High Concept
Am I blogging...or am I pitching my existence?


Saturday, November 08, 2003

The Pitch: It's like The Matrix: Revolutions meets Orange County!  

There are times when you can't think too much about writing or it'll warp your brain dramatically. Or, I guess, if you think about writing, you can easily reach a point where everyone around is sure that you've warped your brain.

I'm here at work, and it was a little quiet, and I didn't do any Nano work yesterday so I kind of tapped away at it discreetly. Although I try to stay away from the Net when I do Nano work, it's a little different at work since I'm not really supposed to be doing my writing on the company dime anyway. Consequently, I'm a little less worried about being distracted and can use the Web in all sorts of immediately gratifying ways. Once I decided my characters were in a Lexus, I went to the website and looked at models so I could come up with a way to describe it. It was nice crutch for my imagination.
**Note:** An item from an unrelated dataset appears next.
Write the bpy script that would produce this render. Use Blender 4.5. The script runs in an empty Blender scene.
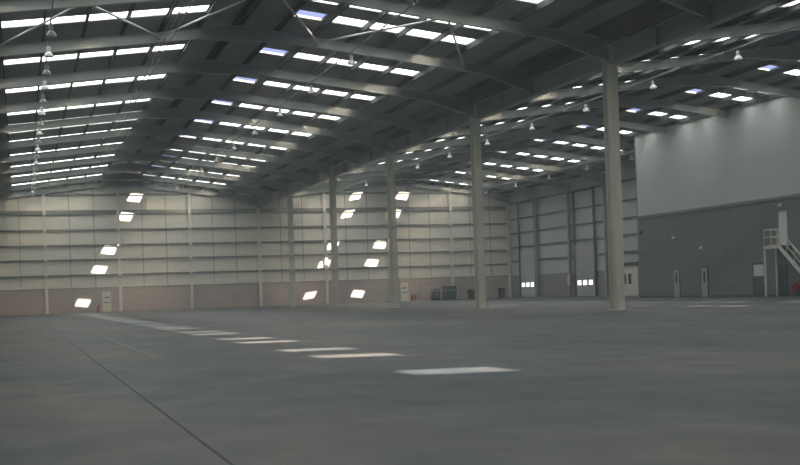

Anyway, I need a good aphorism about being ripe, (it's a character's playful response to a charge of ogling a much younger debutante), an aphorism I decide has been passed on through the generations of the character's family and points indirectly to their decadence. And, of course, since this is New Orleans, if the expression sounds cool in French, all the better.

Googling on "quote" and "ripe" I end up with "Ripeness is all," an expression I'm inclined to dismiss because the babelfish English-to-French translation ("maturite est tout") doesn't sound particularly impressive, and also is an odd rejoinder to accusations of lechery toward underage girls. (Although now that I think of it, it's not a bad ironic rejoinder.) I'm also not crazy about it because it sounds familiar and, sure enough, it's all over the forty or fifty pages I've just read of Updike's Couples. Considering how uncomfortable I am about the similarities between my NaNovel and Couples anyway (if you took Couples, and then excised all the lovely writing and put in a lurid setting and an absurd plot but left in the undertone of misanthropy, you'd have something kinda close to my book), I was doubly inclined to dismiss the phrase.

But then I started poking around to find out what, exactly, the damn phrase meant and it turns out it's from King Lear, and, further, is pretty much the key to the thematic center of my book. So not only do I use it, my head is rapidly charting all the other ways in which this phrase will enter the narrative. It feels almost essential at this point.

So: here's the head-warping point for me. If I had written this yesterday, I wouldn't have been near the Net and when it came time to that scene, I would've likely passed on using that "ripeness is all" quote. And if I had passed on that, the novel would be different. So, did I not write yesterday because I was too busy, or did I not write yesterday because I needed to write that section today? (It makes me think of the great little quote from the Matrix--"What's really going to bake your noodle later on is, would you still have broken it if I hadn't said anything?"--which the Wachowski Brothers obviously liked too, since they used it to fuck their whole damn trilogy).

It's little happy accidents like that, that make you wonder just how accidental the whole thing is, which is why artists seem to frequently end up becoming mystics and egomaniacs and frauds. How else to explain that the universe wants your tiny crappy novel written?

Another fun fact: I didn't write anything yesterday, and I had forgotten to wear my St. Expedite medal. I still don't have it today, but pinned to the typing stand at my station is a refrigerator magnet of a singer and two men, all of them African-American. Underneath them, the magnet reads: New Orleans. I'm thinking about palming it when I go to lunch, so it can sit nearby while I write. I could be wrong, but I guess my writing would go much more smoothly.